I would like to have have been enlightened enough to have ‘gotten’ it initially, and there is a special reason why I should have: I am a poet, and have long known that poems carry special power, and that the first layer of power in a poem, before you get to the interpretation of the words, is the simple fact that the words and thoughts in a poem are framed and presented in poetic format and therefore purport to carry poetic power. Thereafter, the poem may succeed or fail upon its merit, but the initial expectation is that there is going to be something special here that might want to be analyzed beyond face value. I approach, and indeed write, every poem with the expectation of a second level of analysis, and that a set of words arranged in a poem merit that. Therefore, since these three words -Black Lives Matter- were specifically ‘framed’, perhaps I should have asked myself why the emphasis is on black lives in the movement’s slogan when in fact it is obvious that all lives matter. Alas, I did not, and just knee-jerked to wonder how the movement’s organizers didn’t see that all lives matter. The super irony here is that the organizers not only saw that all lives matter, but that it is because all lives matter that attention must be drawn to the issue of black lives because they arguably don’t seem to matter as much as other lives in America as judged by police behavior, incarceration dynamics, and racism in its myriad forms in our culture.

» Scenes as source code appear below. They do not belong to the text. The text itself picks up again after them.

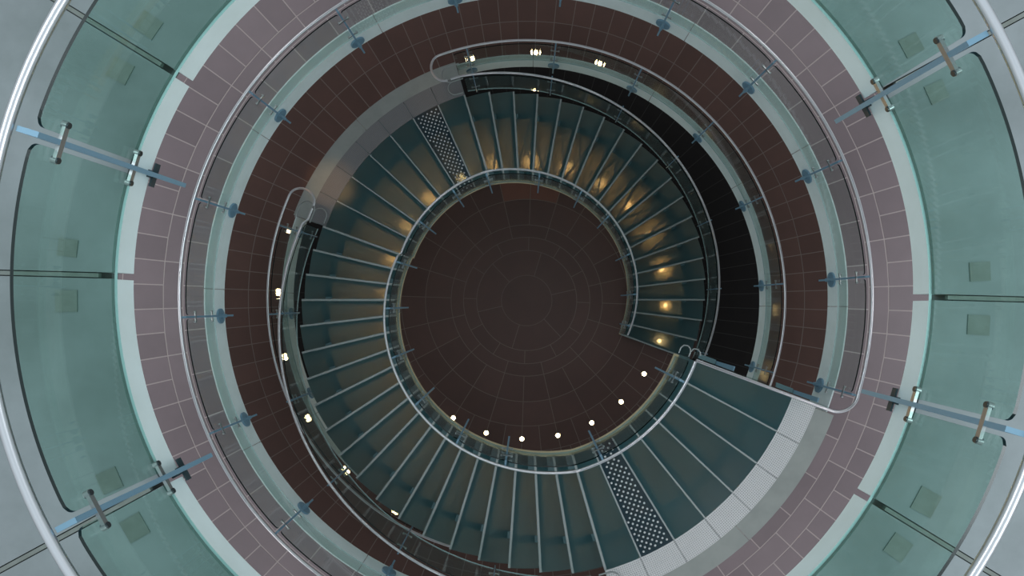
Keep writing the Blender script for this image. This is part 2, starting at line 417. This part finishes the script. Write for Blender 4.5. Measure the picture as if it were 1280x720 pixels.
for a,sg in ((157.5,-1),(109.0,1)):
    mb=MB(); l=uturn(a,sg,.42,5.06,4.74,.95); mb.tube([Vector(P(5.06,a-sg*3.0,.42))]+l+[Vector(P(4.74,a-sg*3.0,.42))],.014,8)
    l=uturn(a-sg*.3,sg,.05,4.86,4.58,1.0); mb.tube([Vector(P(4.86,a-sg*2.0,.05))]+l+[Vector(P(4.58,a-sg*2.0,.05))],.014,8); mb.build('end_hoop',M['clamp'],gC)
mb=MB(); a=286.1+.6
for z_,ra,rb in ((.42,5.0,4.72),(.05,4.88,4.56)):
    l=uturn(a,1,z_,ra,rb,1.0); mb.tube([Vector(P(ra,a-2.0,z_))]+l+[Vector(P(rb,a-2.0,z_))],.014,8)
mb.build('end_hoop',M['clamp'],gB)

# stair balustrades
def helix_rail(parent,r,a_hi,a_lo,z0,rad=.023,h=HR,extra_start=(),extra_end=()):
    n=int((a_hi-a_lo)/1.5); pts=list(extra_start)+[Vector(P(r,a_hi-(a_hi-a_lo)*i/n,zs(a_hi-(a_hi-a_lo)*i/n)+h-z0)) for i in range(n+1)]+list(extra_end)
    mb=MB(); mb.tube(pts,rad,12); return mb.build('handrail',M['steel'],parent)
ti=empty('glass_balustrade',(0,0,0)); tag(ti,'inner balustrade spiralling down the stairs around the dark round floor','balustrade')
helix_rail(ti,2.66,339.1,-19,0)
PI_=[331.7,295.3,263,244.5,224,204,184,164,144,124,107.8,84,63,45.5,24,3,-14]
cuts=[339.1]+PI_+[-20.0]
mf=fin_mesh(.88,-.62,2.565,2.47,.08,.05,.030); mc=clamp_mesh(2.575,.08,sc_=.85)
for u,v in zip(cuts[:-1],cuts[1:]): panel(ti,2.59,v+.5,u-.5,zs,-.13,.80,.018,M['glass_clear'])
for a in PI_:
    p=put('post',mf,ti,(0,0,max(zs(a),.0)+ (0.0 if zs(a)>.7 else .62-zs(a)*.0-.0)),R2(a)) if zs(a)>.7 else put('post',fin_mesh(.88,-max(zs(a)-.02,.05),2.565,2.53,.08,.05,.030),ti,(0,0,zs(a)),R2(a))
    for h in (.62,.08): put('clamp',mc,p,(0,0,h))
def outer(label,a_hi,a_lo,grid):
    t=empty('glass_balustrade',(0,0,0)); tag(t,label,'balustrade')
    posts=sorted([a for a in grid if a_lo+2<a<a_hi-2],reverse=True)
    cuts=[a_hi]+posts+[a_lo]
    for u,v in zip(cuts[:-1],cuts[1:]): panel(t,4.61,v+.3,u-.3,zs,-.02,.80,.018,M['glass_clear'])
    mf=fin_mesh(.88,-.25,4.645,4.63,.05,.05,.026); mc=clamp_mesh(4.68,.075,sc_=.8)
    mfl=fin_mesh(.88,-.0,4.645,4.63,.05,.05,.026)
    for a in posts:
        p=put('post',mf if zs(a)>.3 else mfl,t,(0,0,zs(a)),R2(a))
        for h in (.62,.08): put('clamp',mc,p,(0,0,h))
    return t
gg=[3.4+20*i for i in range(-3,20)]
to=outer('outer balustrade of the upper flight, from the mauve gallery down the left side',283.5,161,gg)
helix_rail(to,RO,286.1+1,157.0,0,extra_start=[v for v in uturn(287.3,1,ZB+HR,5.076,RO,.9)])
tl_=outer('outer balustrade of the lower flight, from the loop at upper left down the right side',106,-19.5,gg)
helix_rail(tl_,RO,109.0,-19,0)
# glass screen across the open end of the upper landing
te=empty('glass_balustrade',P(3.7,ea,ZB),R2(ea)); tag(te,'short straight glass screen under the white rail at the end of the upper landing','balustrade')
for x0,x1 in ((-.98,-.05),(.02,1.1)):
    mb=MB(); mb.box(((x0+x1)/2,.035,.34),x1-x0,.018,.88,mi=0); o=mb.build('glass_panel',[M['glass_clear']],te)
for x in (-.62,.70):
    mb=MB(); v=[(x-.16,.05,.0),(x+.13,.05,.0),(x+.13,.13,-.05),(x-.16,.13,-.05)]
    mb.add(v+[(a_,b_,c_-.03) for a_,b_,c_ in v],[[0,1,2,3],[7,6,5,4],[0,4,5,1],[1,5,6,2],[2,6,7,3],[3,7,4,0]]); mb.build('bracket',M['beam'],te)
    mb=MB(); mb.box((x+.15,.08,.32),.022,.07,1.12); mb.build('post',M['fin'],te)
mb=MB()
for q in (2.50-3.7,2.66-3.7):
    mb.tube([(q-.03,.02,.55),(q-.03,.10,.55),(q,.155,.55),(q+.06,.17,.55),(q+.11,.14,.55),(q+.13,.09,.55)],.012,8)
mb.build('end_hoop',M['clamp'],te)

# ------------------------------------------------------------------ stairs
RI,RT=2.62,4.535
def tread_obj(parent,name,a_lo,a_hi,z,nose=True,gm=None,th=.035,backnose=False):
    mb=MB(); mb.wedge(RI,RT,a_lo,a_hi,-th,0,gap=.003,n=4)
    t=mb.build(name,gm or M['tread'],parent,(0,0,z))
    return t
def nosing(parent,a,z,w_=.036):
    mb=MB(); s=math.degrees
    mb.v=[];h=w_
    c,sn=math.cos(R2(a)),math.sin(R2(a)); et=Vector((-sn,c,0))
    v=[]
    for zz in (-.042,.004):
        for r in (RI,RT):
            for o in (-.004,h): v.append(Vector((r*c,r*sn,zz))+et*o)
    mb.add(v,[[0,1,3,2],[4,6,7,5],[0,4,5,1],[2,3,7,6],[0,2,6,4],[1,5,7,3]])
    return mb.build('nosing',M['nosing'],parent)
def bracket(parent,a,drop,z):
    mb=MB(); c,sn=math.cos(R2(a)),math.sin(R2(a)); et=Vector((-sn,c,0)); v=[]
    for r,z0,z1 in ((2.88,-.16,-.045),(4.10,-.16,-.045),(4.50,-.07,-.045)):
        for zz in (z0,z1):
            for o in (-.008,.10): v.append(Vector((r*c,r*sn,zz))+et*o)
    f=[[0,1,3,2],[8,10,11,9]]
    for k in (0,4): f+=[[k,k+4,k+5,k+1],[k+2,k+3,k+7,k+6],[k,k+2,k+6,k+4],[k+1,k+5,k+7,k+3]]
    mb.add(v,f); return mb.build('bracket',M['beam'],parent,(0,0,0))
def beam(parent,name,r0,r1,a_hi,a_lo,top,bot,m):
    n=int((a_hi-a_lo)/2); mb=MB()
    def fn(a): z=zs(a); return [P(r0,a,z+top),P(r0,a,max(z+bot,.0)),P(r1,a,max(z+bot,.0)),P(r1,a,max(z+top,.001))]
    mb.strip(fn,a_hi,a_lo,n); return mb.build(name,m,parent)
def flight(label,a0,st,ztop,n=19):
    t=empty('staircase',(0,0,0)); tag(t,label,'stairs')
    for k in range(1,n+1):
        a=a0-st*k; z=ztop-.18*k
        tr=tread_obj(t,'tread',a,a+st+.35,z)
        nosing(tr,a,0)
        bracket(tr,a,0,0)
    a1=a0-st*n
    beam(t,'stringer',2.625,2.88,a0,a1,-.12,-.34,M['beam'])
    beam(t,'lamplit_strip',2.600,2.624,a0,a1,-.045,-.36,M['lamplit'])  # added strip, its tan carries the lamplight on the stringer
    beam(t,'stringer',3.98,4.10,a0,a1,-.16,-.40,M['beam'])
    return t
f1=flight('upper flight of frosted glass treads curving from the mauve gallery down the left side',286.1,6.63,ZB)
f2=flight('lower flight of frosted glass treads curving down the right side, glowing amber from below',106.7,6.67,ZC)
# triangulated truss under the lower flight
def truss(parent,a_hi,a_lo,step,r0,r1,dz):
    a=a_hi; k=0; mb=MB()
    while a-step>a_lo:
        z0=zs(a)+dz; z1=zs(a-step)+dz; zm=zs(a-step/2)+dz
        if z1<.25: break
        ra,rb=(r0,r1) if k%2==0 else (r1,r0)
        o=MB(); o.tube([P(ra,a,z0),P(rb,a-step,z1)],.022,8); o.build('truss_bar',M['bracket'],parent)
        if k%2==0:
            o=MB(); o.tube([P(rb,a-step*.1,z0),P(ra,a-step*1.3,z1)],.016,8); o.build('truss_bar',M['bracket'],parent)
        a-=step; k+=1
truss(f2,104,6,5.2,2.95,4.0,-.42)

def landing(label,a_hi,z,pm):
    t=empty('glass_landing',(0,0,z)); tag(t,label,'landing')
    st=7.62
    for i in range(7):
        hi=a_hi-st*i; lo=hi-st
        dots=(i==5)
        tr=tread_obj(t,'glass_floor_panel',lo,hi,0,gm=M['tread_dots'] if dots else None)
        if dots: tag(tr,'floor panel with rows of white studs')
        nosing(tr,lo,0,.024 if i<6 else .036); bracket(tr,lo,0,0)
        if dots:
            mb=MB(); rr=RI+.06; row=0
            while rr<RT-.03:
                half=R2(st)/2*rr; m=int((half*2-.06)//.105); 
                off=.0525 if row%2 else 0
                for q in range(-5,6):
                    s=q*.105+off
                    if abs(s)<half-.05:
                        aa=(lo+hi)/2; c,sn=math.cos(R2(aa)),math.sin(R2(aa)); x=rr*c-s*sn; y=rr*sn+s*c
                        vs=[(x+.019*math.cos(j*math.pi/4),y+.019*math.sin(j*math.pi/4),0) for j in range(8)]+[(x+.012*math.cos(j*math.pi/4),y+.012*math.sin(j*math.pi/4),.007) for j in range(8)]
                        mb.add(vs,[[j,(j+1)%8,8+(j+1)%8,8+j] for j in range(8)]+[[8+j for j in range(8)]])
                rr+=.0525*1.0; row+=1
            tag(mb.build('tactile_stud',M['stud'],tr),kind='stuff')
        # tactile plate on the gallery side
        mb=MB(); mb.wedge(RT+.003,4.945,lo,hi,-.05,0,gap=.004,n=4); pl=mb.build('tactile_plate',pm,t)
        mb=MB(); nr=12
        for r_ in range(nr):
            rr=RT+.035+r_*(.41-.055)/(nr-1); nn=int(R2(st)*rr/.033)
            for q in range(nn):
                aa=lo+st*(q+.5)/nn; x,y,_=P(rr,aa,0)
                mb.add([(x+.009*dx,y+.009*dy,0) for dx,dy in((1,0),(0,1),(-1,0),(0,-1))]+[(x,y,.006)],[[0,1,4],[1,2,4],[2,3,4],[3,0,4]])
        tag(mb.build('tactile_pip',M['pip'],pl),kind='stuff')
    a1=a_hi-st*7
    b=MB(); b.wedge(2.625,2.88,a1,a_hi,-.34,-.12,n=28); b.build('support_beam',M['beam'],t)
    b=MB(); b.wedge(2.600,2.624,a1,a_hi,-.34,-.045,n=28); b.build('lamplit_strip',M['lamplit'],t)  # added face strip, coloured as if lit warm by the lamps
    b=MB(); b.wedge(3.98,4.10,a1,a_hi,-.40,-.16,n=28); b.build('support_beam',M['beam'],t)
    b=MB(); b.wedge(4.56,4.93,a1,a_hi,-.30,-.055,n=28); b.build('support_beam',M['beam'],t)
    return t
lB=landing('upper glass landing at lower right, teal panels edged with pale tactile plates',286.1+53.34,ZB,M['plate'])
lC=landing('middle glass landing at upper left, dark teal panels edged with shaded tactile plates',160.05,ZC,M['plate_shaded'])

# ------------------------------------------------------------------ recessed floor lamps, 24 in a ring
names={-17:'bright floor lamp shining at the foot of the lower flight, rightmost of the lit arc',
 -32:'recessed floor lamp left of the stair foot, second from right in the arc',
 -47:'recessed floor lamp third from the right in the lit arc beside the inner glass',
 -62:'recessed floor lamp fourth from the right in the lit arc, above the studded panel',
 -77:'recessed floor lamp fifth from the right in the lit arc, above the bottom treads',
 -92:'recessed floor lamp lowest in the lit arc at the edge of the dark floor',
 -107:'recessed floor lamp second from the left in the lit arc',
 -122:'recessed floor lamp leftmost of the lit arc on the dark floor'}
hid={-2:'amber floor lamp making the brightest glow, beneath the lowest treads at right',
 13:'amber floor lamp glowing through the right-hand treads, next above the brightest glow',
 28:'amber floor lamp under the right of the lower flight, second above the brightest glow',
 43:'amber floor lamp under the upper right treads, at the lower end of the shard-shaped glows',
 58:'amber floor lamp under the upper right treads, amid the shard-shaped glows',
 73:'amber floor lamp under the treads just right of the top of the stairs',
 88:'amber floor lamp under the treads at the very top, behind the red tiles',
 103:'amber floor lamp under the first treads below the studded panel of the middle landing',
 118:'amber floor lamp beneath the studded panel of the middle landing',
 133:'amber floor lamp beneath the middle landing, next left of its studded panel',
 148:'amber floor lamp beneath the left end of the middle landing',
 163:'amber floor lamp under the last treads of the upper flight, beside the looped rail end',
 178:'amber floor lamp under the upper flight at the far left of the stairs',
 193:'amber floor lamp under the left of the upper flight, just below its far-left point',
 208:'amber floor lamp under the lower left treads, two above the bare lamps',
 223:'amber floor lamp under the lower left treads, next to the leftmost bare lamp'}
lb=MB(); lb.cyl((0,0,.0),(0,0,.010),.085,24); bez=lb.mesh('bezel',M['bezel'])
lb=MB(); lb.cyl((0,0,.008),(0,0,.016),.055,20); len_=lb.mesh('lens',M['lens'])
for i in range(24):
    a=-17+15*i; key=a if a<=180 else a-360
    t=empty('floor_lamp',P(3.67,a,ZD))
    if key in names: tag(t,names[key],'lamp','recessed lamps around the ground floor')
    else: tag(t,hid[key if key in hid else key+360],'lamp','recessed lamps around the ground floor')
    put('bezel',bez,t); put('lens',len_,t)
    d=bpy.data.lights.new('lamp_glow','SPOT'); d.energy=80; d.color=(1,.56,.18); d.spot_size=R2(42); d.spot_blend=1.0; d.shadow_soft_size=.03
    o=bpy.data.objects.new('lamp_glow',d); C.objects.link(o); o.parent=t; o.location=(0,0,.05); o.rotation_euler=(Vector(P(-math.sin(R2(10)),a,math.cos(R2(10))))).to_track_quat('-Z','Y').to_euler()
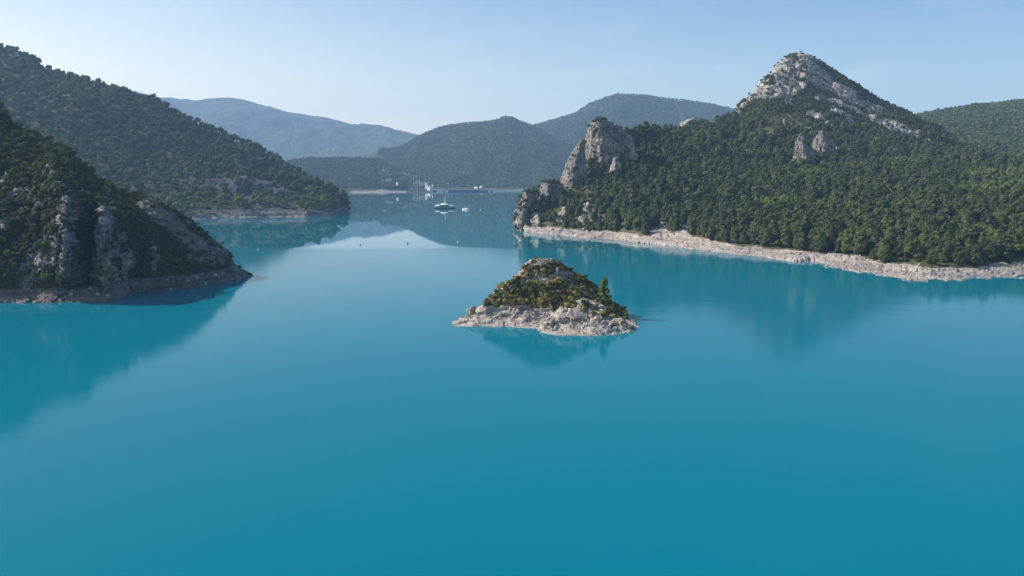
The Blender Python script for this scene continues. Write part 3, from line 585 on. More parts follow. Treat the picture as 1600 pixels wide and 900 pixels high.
# ------------------------------------------------------------------ the islet
def rows_of(*a): return a
iw = [(706, 509), (712, 509), (740, 510), (780, 510), (820, 512), (845, 513), (870, 509), (920, 507), (960, 507), (980, 508), (992, 510), (997, 511)]
isl_lines = [
    [(a, b + 8, waterY(b) - 2.5) for a, b in iw], iw,
    [(706, 508, 241), (725, 499, 243), (745, 494, 243), (770, 492, 243), (820, 495, 242), (850, 497, 242), (900, 496, 244), (960, 498, 244), (985, 503, 243), (997, 510.5, 241)],
    [(706, 507.5, 242), (725, 494, 245), (745, 485, 246), (765, 474, 247), (800, 477, 246), (840, 480, 246), (880, 482, 246), (930, 484, 247), (960, 491, 246), (985, 502, 244), (997, 510.3, 241.5)],
    [(706, 507, 243), (725, 492, 247), (745, 483, 249), (765, 468, 251), (790, 462, 251), (840, 458, 251), (880, 458, 251), (920, 462, 251), (945, 475, 250), (965, 487, 249), (985, 503, 245), (997, 510, 241)],
    [(706, 506.5, 244), (725, 491, 249), (745, 482, 252), (765, 464, 254), (790, 445, 255), (815, 432, 256), (840, 428, 256), (870, 430, 256), (895, 440, 256), (920, 455, 255), (945, 470, 254), (965, 484, 252), (985, 502, 247), (997, 510, 242)],
    [(706, 506, 245), (712, 504, 247), (728, 494, 250), (745, 487, 253), (757, 476, 255), (765, 465, 257), (776, 455, 258), (790, 441, 259), (803, 431, 260), (814, 421, 261), (820, 411, 262), (830, 405, 262), (845, 402.5, 262), (862, 404, 262), (873, 409, 262), (882, 416, 261), (893, 424, 261), (905, 430, 260), (918, 438, 260), (930, 446, 259), (940, 457, 258), (950, 467, 257), (960, 476, 256), (978, 488, 254), (984, 499, 250), (997, 509, 244)],
]
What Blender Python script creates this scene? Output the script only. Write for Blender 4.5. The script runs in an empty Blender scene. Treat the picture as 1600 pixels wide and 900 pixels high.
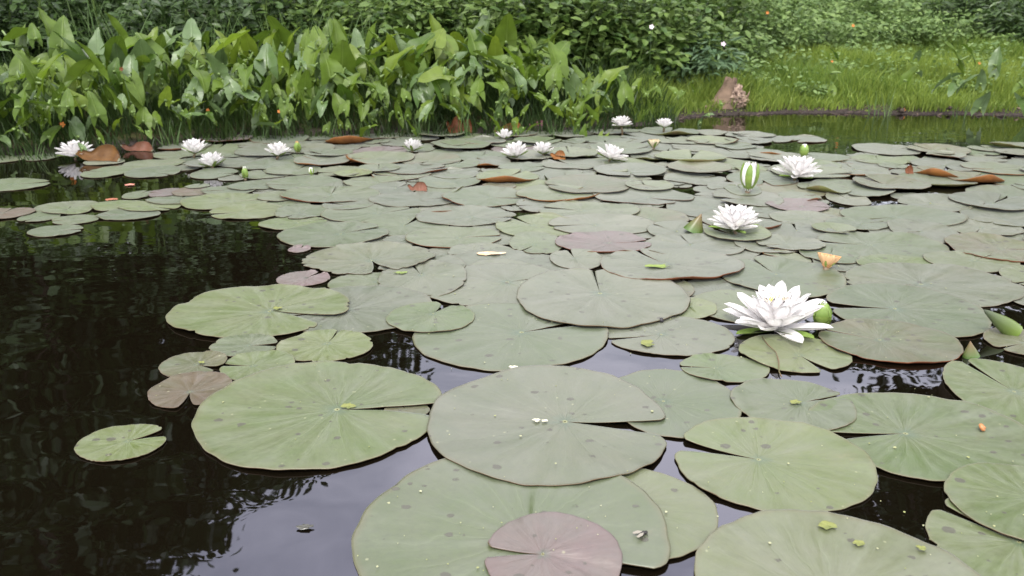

I would like to rebut here the assumption that I’m blaming the victim by saying that there is a problem with the wording when I should be addressing racism itself. I also recognize that many people might be saying ‘All Lives Matter’ in a racist way, or that white privilege might be driving some of the indignation against the slogan. Interestingly, I can usually tell by the demeanor of the person the intent of their objection. But, in my experience, I think most people that said initially, or still say, ‘all lives matter,’ do so over this misunderstanding that I am so painfully exploring in this piece. And that is good news. I wish merely to illustrate an exacerbation that need not be added to an already difficult situation.

And there is more good news. Whether the grain of sand in the oyster is intentional or not, it does produce a pearl: the slogan is an irritant that caused me to have some long conversations about racism in America and I hope that such conversations continue everywhere. It matters.